Most importantly, Sprint said, the 2.5 GHz interests that the companies hold “often do not cover an entire BTA… After the merger, the combined company generally will not hold appreciably more 2.5 GHz spectrum in any given BTA than either company did prior to the merger.” It said in 408 of the 493 BTAs nationwide, “no more than one or none of the 2 merging companies has any license or leasehold interest in the BTA.” However, Sprint said, by combining their geographically disparate holdings, Sprint Nextel would have access to a 2.5 GHz footprint covering nearly 85% of the population in the top 100 BTAs. Together the carriers have presence in only 85 of the nation’s 493 BTAs.
“On a nationwide basis, a majority of the MHz-pops will remain available for other carriers to use,” Sprint said.

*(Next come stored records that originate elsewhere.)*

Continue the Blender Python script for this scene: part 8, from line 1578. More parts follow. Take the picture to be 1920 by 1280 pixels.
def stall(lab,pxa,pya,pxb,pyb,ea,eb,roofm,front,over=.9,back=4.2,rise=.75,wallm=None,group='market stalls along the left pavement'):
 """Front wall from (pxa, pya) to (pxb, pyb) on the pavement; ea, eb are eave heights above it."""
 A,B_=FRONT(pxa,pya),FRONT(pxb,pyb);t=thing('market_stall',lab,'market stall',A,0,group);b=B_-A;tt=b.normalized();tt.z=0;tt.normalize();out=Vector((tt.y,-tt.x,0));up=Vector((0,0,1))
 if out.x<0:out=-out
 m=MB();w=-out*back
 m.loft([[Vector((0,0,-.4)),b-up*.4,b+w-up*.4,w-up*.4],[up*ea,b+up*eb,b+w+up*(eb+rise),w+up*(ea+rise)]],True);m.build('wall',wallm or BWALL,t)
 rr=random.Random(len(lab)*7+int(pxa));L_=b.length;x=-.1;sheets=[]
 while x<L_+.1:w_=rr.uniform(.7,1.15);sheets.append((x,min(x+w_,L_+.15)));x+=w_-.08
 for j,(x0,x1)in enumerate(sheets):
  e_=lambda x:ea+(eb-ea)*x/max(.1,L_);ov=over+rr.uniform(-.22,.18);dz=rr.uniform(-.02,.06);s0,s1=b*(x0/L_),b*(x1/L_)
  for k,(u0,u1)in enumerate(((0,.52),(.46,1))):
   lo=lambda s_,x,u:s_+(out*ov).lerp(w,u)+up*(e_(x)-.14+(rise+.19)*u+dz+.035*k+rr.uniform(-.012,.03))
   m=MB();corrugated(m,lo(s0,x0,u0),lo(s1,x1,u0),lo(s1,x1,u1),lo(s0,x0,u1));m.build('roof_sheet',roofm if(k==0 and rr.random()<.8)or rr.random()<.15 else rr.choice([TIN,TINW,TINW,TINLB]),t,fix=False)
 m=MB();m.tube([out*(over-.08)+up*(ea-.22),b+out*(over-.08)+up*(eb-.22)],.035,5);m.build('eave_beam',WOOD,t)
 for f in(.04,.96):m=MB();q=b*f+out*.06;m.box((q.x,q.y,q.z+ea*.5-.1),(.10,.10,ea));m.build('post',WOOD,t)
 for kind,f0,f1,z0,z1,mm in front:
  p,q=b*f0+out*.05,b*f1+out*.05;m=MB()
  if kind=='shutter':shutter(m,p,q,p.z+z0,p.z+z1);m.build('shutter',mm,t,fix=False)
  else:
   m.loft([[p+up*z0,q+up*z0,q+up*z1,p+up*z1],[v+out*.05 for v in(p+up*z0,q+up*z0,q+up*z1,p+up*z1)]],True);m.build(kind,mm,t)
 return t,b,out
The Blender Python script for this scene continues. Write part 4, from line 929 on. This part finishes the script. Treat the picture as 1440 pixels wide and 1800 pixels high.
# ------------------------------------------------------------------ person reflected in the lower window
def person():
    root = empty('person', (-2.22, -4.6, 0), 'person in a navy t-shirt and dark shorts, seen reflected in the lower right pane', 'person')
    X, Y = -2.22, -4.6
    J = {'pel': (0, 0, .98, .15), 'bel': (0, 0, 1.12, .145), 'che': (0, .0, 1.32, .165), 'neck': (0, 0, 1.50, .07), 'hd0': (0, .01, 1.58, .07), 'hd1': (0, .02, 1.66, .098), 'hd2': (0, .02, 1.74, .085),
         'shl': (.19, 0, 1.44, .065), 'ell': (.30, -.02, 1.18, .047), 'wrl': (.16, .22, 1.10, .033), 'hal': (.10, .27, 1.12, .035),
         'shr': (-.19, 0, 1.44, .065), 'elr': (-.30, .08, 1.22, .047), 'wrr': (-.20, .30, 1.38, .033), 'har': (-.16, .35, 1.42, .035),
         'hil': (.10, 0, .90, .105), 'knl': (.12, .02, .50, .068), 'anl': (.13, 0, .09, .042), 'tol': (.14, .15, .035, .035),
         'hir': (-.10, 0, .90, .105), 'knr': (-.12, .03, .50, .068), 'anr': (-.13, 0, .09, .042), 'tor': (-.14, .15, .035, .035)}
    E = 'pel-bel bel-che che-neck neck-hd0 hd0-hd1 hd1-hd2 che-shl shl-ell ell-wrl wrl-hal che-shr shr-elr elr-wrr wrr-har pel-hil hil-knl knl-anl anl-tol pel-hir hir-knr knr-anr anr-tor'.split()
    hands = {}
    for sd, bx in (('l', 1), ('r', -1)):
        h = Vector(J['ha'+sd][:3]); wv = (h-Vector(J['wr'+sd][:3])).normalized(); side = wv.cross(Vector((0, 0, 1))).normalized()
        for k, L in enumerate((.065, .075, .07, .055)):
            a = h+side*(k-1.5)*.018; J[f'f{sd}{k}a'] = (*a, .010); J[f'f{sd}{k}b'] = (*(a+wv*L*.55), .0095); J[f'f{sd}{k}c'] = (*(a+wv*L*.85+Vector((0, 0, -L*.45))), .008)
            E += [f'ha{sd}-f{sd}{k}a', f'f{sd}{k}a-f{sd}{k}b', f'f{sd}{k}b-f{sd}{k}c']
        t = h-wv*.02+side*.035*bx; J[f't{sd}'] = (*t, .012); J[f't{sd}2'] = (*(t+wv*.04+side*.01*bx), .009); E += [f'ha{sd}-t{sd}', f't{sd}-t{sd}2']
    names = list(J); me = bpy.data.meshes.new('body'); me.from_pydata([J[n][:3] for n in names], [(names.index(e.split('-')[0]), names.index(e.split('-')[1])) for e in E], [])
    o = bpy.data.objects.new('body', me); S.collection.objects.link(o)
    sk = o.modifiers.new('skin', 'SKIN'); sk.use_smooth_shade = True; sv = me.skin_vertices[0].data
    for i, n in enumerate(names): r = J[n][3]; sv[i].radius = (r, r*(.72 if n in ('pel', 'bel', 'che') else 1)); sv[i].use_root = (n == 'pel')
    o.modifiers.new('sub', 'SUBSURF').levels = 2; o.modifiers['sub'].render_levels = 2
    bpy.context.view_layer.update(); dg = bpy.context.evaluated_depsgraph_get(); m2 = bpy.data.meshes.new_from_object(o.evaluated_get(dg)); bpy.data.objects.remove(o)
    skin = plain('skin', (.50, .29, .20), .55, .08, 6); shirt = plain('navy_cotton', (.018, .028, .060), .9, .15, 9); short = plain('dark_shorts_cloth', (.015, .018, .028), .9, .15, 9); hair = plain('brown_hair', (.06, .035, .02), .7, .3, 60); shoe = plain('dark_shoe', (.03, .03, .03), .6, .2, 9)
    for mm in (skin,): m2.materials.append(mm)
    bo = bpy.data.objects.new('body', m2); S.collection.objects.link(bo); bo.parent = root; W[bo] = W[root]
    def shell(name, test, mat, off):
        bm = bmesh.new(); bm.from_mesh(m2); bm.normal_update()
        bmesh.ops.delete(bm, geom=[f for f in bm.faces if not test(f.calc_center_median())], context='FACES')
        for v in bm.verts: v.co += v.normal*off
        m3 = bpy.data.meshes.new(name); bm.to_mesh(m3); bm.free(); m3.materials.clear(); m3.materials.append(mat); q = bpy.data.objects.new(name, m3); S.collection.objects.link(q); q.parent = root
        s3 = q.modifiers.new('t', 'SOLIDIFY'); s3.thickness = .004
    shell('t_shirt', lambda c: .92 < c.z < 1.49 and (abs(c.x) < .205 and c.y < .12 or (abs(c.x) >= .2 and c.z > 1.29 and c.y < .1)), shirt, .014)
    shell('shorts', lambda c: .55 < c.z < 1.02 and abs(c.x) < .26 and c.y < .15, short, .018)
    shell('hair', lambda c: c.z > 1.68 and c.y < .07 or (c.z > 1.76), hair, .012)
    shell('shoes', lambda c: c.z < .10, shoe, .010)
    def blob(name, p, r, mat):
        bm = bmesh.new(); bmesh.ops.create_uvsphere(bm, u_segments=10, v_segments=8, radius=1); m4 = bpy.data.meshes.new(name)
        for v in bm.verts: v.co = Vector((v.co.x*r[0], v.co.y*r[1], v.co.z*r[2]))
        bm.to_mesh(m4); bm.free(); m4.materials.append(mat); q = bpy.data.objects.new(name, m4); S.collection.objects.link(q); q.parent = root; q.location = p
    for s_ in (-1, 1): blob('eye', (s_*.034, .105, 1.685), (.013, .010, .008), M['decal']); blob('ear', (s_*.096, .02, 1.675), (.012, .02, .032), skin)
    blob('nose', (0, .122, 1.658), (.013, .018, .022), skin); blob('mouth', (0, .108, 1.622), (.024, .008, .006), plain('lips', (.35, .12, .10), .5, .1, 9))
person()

For example, it said, in the Canton-New Philadelphia BTA, Sprint covers 38% of the MHz-pops in the BTA and Nextel 1%. “The combined Sprint Nextel spectrum position in a given BTA increases by an average of only 4.3 percentage points on a MHz-pops basis across these 85 BTAs,” it said.
Sprint said the combined spectrum portfolio would provide the company with “the necessary scale to justify the substantial research, development, implementation and operational costs required to make use of the band in a manner that will prove viable over the long term, yet leaves sufficient 2.5 GHz spectrum available for competing operators.” Baca said the FCC “might view” the merger as “a positive development,” given that the combined company would put in use 2.5 GHz, which “hasn’t been really used.”